This morning's coffee went a bit wrong. The lass serving had obviously had a nice day off and concentration wasn't high on the agenda. So when I asked for a Normal Americano coffee, this is the cup I got.
Yup, instead of my name it says 'Normal' and it's brilliant. She wanted to take it back and give me either a plain cup or one with my name on. But I insisted on having this. Not cos it's funny - cos it is, really - but because I now have it in the office on my desk. And when I look around at what is going on, this cup is the closest to normal I can get. Everything else is just, well, mental.
For example, Customer has brought in excess of 1000 laptops for their staff and due to security concerns, these are likely to be destroyed at the end of the games. In their defence, they are two year old Dell laptops, so they're lucky they've lasted this long, and were used at London. But, still. I'm sure there's many a school in developing nations that would kill for such things.
And the number of staff goes up each day. At the start you could have a choice of table at lunch, now you have to wait for one. And the choice for lunch has expanded with the pizza and burger bars now open.
This is a picture of one of the data centres here. You can see a couple of ASX-9000's here. No I don't either, but they have Employer written on them and they hum something rotten.
The actual work we're doing progresses well and we got brownie points for recording and playing back the football from last night.
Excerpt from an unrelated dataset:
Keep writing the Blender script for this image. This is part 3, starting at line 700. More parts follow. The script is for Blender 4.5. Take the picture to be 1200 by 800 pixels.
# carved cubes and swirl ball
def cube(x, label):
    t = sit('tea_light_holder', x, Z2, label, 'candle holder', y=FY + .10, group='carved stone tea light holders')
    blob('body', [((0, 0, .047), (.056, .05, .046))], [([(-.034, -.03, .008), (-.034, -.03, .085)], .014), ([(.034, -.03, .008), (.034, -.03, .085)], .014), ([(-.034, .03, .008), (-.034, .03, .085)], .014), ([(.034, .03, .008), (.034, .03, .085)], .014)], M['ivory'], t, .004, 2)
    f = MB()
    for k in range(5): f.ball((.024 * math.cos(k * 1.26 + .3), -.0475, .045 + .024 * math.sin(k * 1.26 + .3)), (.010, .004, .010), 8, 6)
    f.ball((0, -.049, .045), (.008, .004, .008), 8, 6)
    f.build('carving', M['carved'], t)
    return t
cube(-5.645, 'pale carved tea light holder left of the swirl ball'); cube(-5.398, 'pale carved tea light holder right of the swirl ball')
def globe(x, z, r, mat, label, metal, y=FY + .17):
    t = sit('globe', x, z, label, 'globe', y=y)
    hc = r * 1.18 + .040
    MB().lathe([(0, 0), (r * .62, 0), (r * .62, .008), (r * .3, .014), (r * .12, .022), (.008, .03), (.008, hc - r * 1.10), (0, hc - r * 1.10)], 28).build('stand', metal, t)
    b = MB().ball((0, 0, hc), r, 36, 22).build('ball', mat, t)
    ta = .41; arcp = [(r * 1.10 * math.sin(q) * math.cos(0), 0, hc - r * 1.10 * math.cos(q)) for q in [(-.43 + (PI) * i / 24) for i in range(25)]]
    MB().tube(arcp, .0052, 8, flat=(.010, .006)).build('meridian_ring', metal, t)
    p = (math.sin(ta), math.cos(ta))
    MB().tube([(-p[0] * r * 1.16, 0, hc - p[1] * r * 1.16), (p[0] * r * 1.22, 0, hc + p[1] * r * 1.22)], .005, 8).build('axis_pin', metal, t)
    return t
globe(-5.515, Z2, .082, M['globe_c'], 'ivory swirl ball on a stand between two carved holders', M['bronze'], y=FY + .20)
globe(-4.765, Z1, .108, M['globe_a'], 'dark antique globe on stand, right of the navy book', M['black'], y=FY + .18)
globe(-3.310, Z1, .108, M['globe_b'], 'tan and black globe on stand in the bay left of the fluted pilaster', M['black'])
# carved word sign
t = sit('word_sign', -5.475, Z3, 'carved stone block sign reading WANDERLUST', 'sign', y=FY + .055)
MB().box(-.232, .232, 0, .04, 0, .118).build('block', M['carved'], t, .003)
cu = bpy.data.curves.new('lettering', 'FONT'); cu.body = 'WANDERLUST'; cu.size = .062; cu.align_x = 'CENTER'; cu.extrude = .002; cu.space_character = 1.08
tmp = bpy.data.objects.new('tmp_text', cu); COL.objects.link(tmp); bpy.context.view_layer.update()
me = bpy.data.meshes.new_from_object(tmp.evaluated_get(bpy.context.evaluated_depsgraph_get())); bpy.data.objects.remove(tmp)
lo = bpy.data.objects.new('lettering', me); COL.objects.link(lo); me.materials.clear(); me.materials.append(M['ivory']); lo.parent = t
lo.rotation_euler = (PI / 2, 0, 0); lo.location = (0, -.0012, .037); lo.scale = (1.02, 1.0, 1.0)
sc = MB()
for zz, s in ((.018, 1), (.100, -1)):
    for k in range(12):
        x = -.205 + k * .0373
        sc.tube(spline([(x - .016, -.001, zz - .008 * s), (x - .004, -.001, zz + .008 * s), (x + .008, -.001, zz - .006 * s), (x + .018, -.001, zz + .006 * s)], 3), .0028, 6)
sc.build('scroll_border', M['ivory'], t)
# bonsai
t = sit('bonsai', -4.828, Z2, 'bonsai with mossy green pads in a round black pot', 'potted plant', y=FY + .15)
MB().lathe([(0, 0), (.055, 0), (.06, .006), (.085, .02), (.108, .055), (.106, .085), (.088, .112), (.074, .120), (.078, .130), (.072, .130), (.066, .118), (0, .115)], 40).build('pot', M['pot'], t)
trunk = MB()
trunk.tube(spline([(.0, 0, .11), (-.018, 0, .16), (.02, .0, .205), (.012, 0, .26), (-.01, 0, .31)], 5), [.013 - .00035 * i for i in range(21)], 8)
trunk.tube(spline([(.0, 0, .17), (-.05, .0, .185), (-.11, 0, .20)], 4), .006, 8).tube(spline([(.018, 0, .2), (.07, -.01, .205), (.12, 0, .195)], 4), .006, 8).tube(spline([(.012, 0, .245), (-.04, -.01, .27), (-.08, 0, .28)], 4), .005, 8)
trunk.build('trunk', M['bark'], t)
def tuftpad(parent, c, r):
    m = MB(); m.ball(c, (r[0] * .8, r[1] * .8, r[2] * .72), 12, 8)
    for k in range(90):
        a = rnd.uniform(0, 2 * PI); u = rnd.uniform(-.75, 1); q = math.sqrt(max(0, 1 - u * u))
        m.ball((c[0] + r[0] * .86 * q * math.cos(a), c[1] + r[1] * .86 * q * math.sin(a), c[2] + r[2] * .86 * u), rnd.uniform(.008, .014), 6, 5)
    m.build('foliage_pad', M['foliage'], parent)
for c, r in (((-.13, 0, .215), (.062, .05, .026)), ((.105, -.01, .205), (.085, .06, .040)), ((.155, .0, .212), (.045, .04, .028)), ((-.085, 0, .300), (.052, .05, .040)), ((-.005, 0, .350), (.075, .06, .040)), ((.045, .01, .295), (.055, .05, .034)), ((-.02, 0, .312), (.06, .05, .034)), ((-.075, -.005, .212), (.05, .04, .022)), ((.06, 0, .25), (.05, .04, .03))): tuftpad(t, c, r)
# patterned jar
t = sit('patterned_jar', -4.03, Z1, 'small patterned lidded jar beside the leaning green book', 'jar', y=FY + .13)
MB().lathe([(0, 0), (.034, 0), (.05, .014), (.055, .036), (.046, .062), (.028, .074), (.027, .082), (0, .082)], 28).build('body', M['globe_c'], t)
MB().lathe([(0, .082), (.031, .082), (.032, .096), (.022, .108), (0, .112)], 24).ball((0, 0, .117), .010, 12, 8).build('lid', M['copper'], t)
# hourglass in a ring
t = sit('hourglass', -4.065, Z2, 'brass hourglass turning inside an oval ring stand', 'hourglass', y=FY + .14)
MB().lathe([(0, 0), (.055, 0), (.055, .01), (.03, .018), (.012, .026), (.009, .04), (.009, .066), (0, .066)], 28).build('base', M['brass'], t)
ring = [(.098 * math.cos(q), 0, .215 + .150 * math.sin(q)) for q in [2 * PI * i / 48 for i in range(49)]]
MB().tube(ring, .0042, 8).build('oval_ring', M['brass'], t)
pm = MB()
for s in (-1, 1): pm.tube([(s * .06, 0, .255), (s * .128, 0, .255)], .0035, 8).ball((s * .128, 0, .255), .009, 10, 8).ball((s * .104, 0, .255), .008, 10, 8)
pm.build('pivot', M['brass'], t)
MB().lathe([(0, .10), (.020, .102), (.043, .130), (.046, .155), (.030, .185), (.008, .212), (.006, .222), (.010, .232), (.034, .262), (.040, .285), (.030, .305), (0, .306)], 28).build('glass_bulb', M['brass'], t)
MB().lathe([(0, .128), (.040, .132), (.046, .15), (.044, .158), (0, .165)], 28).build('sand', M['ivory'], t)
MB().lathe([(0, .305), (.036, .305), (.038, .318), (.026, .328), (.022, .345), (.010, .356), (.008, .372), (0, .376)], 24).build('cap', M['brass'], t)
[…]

Apparently there are many Seattle fans working here, so they were pleased with the result. And how the game went. A week on Sunday/Monday we best make sure we succeed again.
But the reason this is Observation Round is I thought I would sum up some of the trivia from the week.
Heating
In the office there isn't any. It is fecking cold, you could keep beef in the office. For weeks. I relented today and wore my thermal liner, the one I brought for mountain activities, to the office. It didn't stop my fingers freezing but at least my teeth stopped chattering.In the hotel, however, there is an elegant sufficiency of heat. Now, many years ago a friend of mine lived in Moscow and she said the heating came on on a fixed date and went off on a fixed date regardless of conditions. And in Sochi, some 20 years later, it is still the same. It is winter so the aircon blows hot. The air is centrally heated and distributed to all the rooms. Your fan simply controls the flow. My thermostat is at 12C and every night I have to open the window. If I turn the fan off, the room freezes. If I leave it on, without the window open, the room bakes. If I turn it off and close the window the temperature slowly rises but like a frog in a pan you don't notice till too late. So the answer is to have the fan on and the window open and a fabulous temperature gradient across the room. Perhaps those folks in the 4 star hotel have better control of their environment, but I somehow doubt it.
Weather
When you think of the Winter Olympics you think cold, snow, ice. Clear skies and seeing your breath. Sochi is slightly different. You get rain. It is January. You get rain in the morning, afternoon and evening. It is cold rain. The place is miserable. Waiting for a bus is not a pleasant experience. And with the rain comes puddles, and even though this is all new build they are professional puddles that have been doing this for a long time. In places they could be mistaken for the sea, except people would be allowed to swim in these.Building
It's fair to say the place ain't ready - yet (to be honest, neither are we, but we didn't get six years notice). They have the same amount of time to go as we do. Except one is being looked upon by a ruthless dictator that will accept no apologies and the other - yeah, you know the rest. Me and Vlad, best buddies. [What do you call Ventolin for an elf? Imp-haler...]Yesterday on the way home they were ripping up one of the new roads, and this morning they were putting it back. Some of the old roads however, especially with the buses thundering over them, are ripping themselves up and becoming quite an adventure course.
Traffic
I mention this 'cos it's funny. There are now signs saying 'Olympic Traffic Only'. But I can't think for the life of me why anyone would be here if they weren't here for the games. And even then, they're Russian - these signs are for other people...Shovels
As mentioned, the Yes Make Happy Work Camp across the way isn't complete and there is a considerable number of workers still building it. Today, as I got an earlier departing bus that strangely arrived at the same time as normal, we passed the workers as they queued to get in the park and I swear half of them were carrying shovels. I can't imagine why you would need so many when the major work is mostly done. Unless, like to a hammer everything is a nail, to a man with a shovel everything is a hole; that needs filling. I can point out a few on the journey to the IBC.Finally
Welcome to Russia
As we left the airport on Tuesday we got stuck behind a Lada that was weaving all over the road. The driver must have had a couple, and when we did manage to pass him we could see that he was texting. This image is one that kind of burns in, along with the security guard/policeman on every corner.In some respects, little changes.